O estranho caso do Sapo Vídeos

Lançado a 28 de Dezembro de 2006, o Sapo Vídeos já não chegou a celebrar 20 anos. Em Julho do ano passado, foi anunciado (Aberto Até de Madrugada; EchoBoomer; Pplware) que o serviço de partilha de vídeos ia ser encerrado, continuando apenas a prestação de serviço a entidades parceiras. Não foi criado qualquer plano para preservar o acervo da plataforma, como uma possível parceria com o Arquivo.pt. Aos utilizadores foram dados pouco mais de 2 meses, em pleno Verão, para fazerem backups dos seus vídeos. A 17 de Setembro os utilizadores deixaram de conseguir enviar novos vídeos, e o apagamento geral ocorreu a 1 de Outubro de 2023.

Nessa data, todo o arquivo foi apagado pelo Sapo.

Como refere o Aberto Até de Madrugada, «durante muitos anos o SAPO Videos pode ser equiparado ao "YouTube português"», uma plataforma pioneira no país. Quase tão antigo como o Youtube, e lançado numa época em que o Youtube estava longe de ser o monopólio que é hoje, o Sapo Vídeos tinha conteúdo antigo que presumivelmente não está disponível em mais lado nenhum. Embora a plataforma, com o tempo, tivesse perdido a preponderância que outrora teve, e tivesse já há alguns anos fechadas as inscrições a novos utilizadores, o seu arquivo é um retrato da Internet portuguesa naqueles primeiros anos em que o conteúdo vídeo começava a ganhar espaço nos conteúdos consumidos online e os utilizadores partilhavam os primeiros vídeos. É por isso uma perda inestimável do ponto de vista do arquivo do património histórico.

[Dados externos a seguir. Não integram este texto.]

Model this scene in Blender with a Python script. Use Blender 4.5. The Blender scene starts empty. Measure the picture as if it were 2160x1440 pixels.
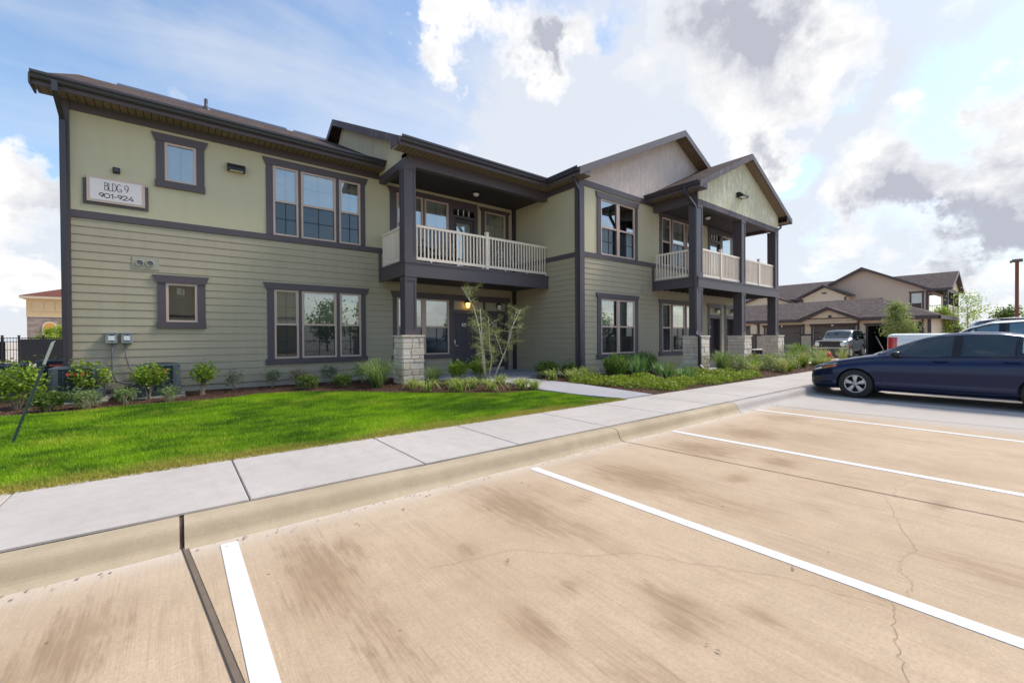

O que até agora me tinha escapado era o timing deste anúncio e a estranha coincidência (ou não) com a entrada em vigor do Decreto-Lei n.º 47/2023, que transpõe para a ordem jurídica portuguesa a Directiva do Mercado Único Digital. No seu famoso artigo 17º, esta directiva traz novos encargos e responsabilidades pesadíssimas para as plataformas de partilha de vídeos online, incluindo a possibilidade de serrem responsabilizadas pelos conteúdos enviados pelos utilizadores, caso não obtenham licenças prévias para esses conteúdos ou não instalem filtros de upload que o Sapo não tem e cujo desenvolvimento custou à Google cem milhões de euros.

Vejamos:

O decreto-lei foi publicado a 19/06/2023, com entrada em vigor a 04/07/2023. Cerca de duas semanas depois, o Sapo Videos decide encerrar e apagar todo o conteúdo dos utilizadores. A parte que explicita a responsabilidade criminal das plataformas no caso de não cumprirem os requisitos do famoso artigo 17º (alteração ao artigo 195º do CDADC), entraria em vigor a 01/01/2024.

Se há provas de relação causal? Não, e provavelmente nunca haverá - trata-se de uma decisão interna de uma empresa privada.
Mas sabem o que também não há? Coincidências.